The final years

It’s not the most pleasant question to think about, but at some point it must be addressed: How do you want to spend your final years of life? To the extent that we have any control over our life span, as we grow older, we come closer to death. So, really — how do you want to spend those final years? And, as an LGBTQ person, how to find caretakers and a place where you are accepted for who you are?

These were some of the issues that came up at the LGBTQ Aging Summit in Harrisburg earlier this week, and they are urgent. Pennsylvania has more than 2- million residents aged 65 and older; of them, an estimated 150,000 identify as LGBTQ. No statewide protections exist to prevent or adequately deal with LGBTQ discrimination, including among the elderly.

A loss of physical and mental autonomy among elders raises the question of who will care for them. Will they be tolerant? Trained in the needs of LGBTQ people?
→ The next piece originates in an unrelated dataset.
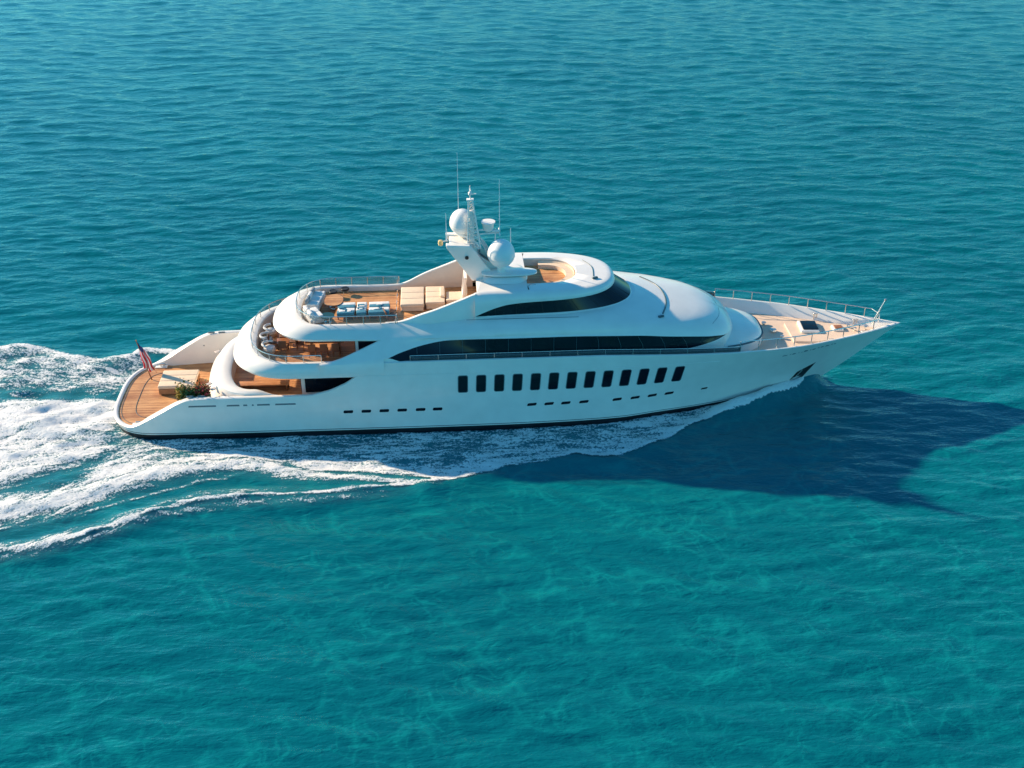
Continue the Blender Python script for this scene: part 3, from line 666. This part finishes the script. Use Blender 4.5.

As the Philadelphia-based Elder Initiative points out, social isolation is far more prevalent in the older LGBTQ community for a couple of reasons: These seniors are less likely to have children and a supportive extended-family network, and they have probably experienced discrimination and hostility while seeking healthcare. The latter drives them to avoid encounters with non-LGBTQ providers. 

Representatives from state agencies attending the summit overtly acknowledged the gaps in care available to this wave of aging citizens. The impetus is also on the community to continue to drive the agenda that elderly people, LGBTQ in particular, are a priority and require humane, attentive care in their final years.

We carefully plan so many aspects of our lives with the notable exception of our exit from it. And yet, as we age, despite financial and socioeconomic status, we will all need some sort of outside assistance. It is incumbent upon the state to utilize our taxes to ensure a good quality of life for all until the end.

After all, one of the signs of a society’s progress is reflected in how we treat the most vulnerable.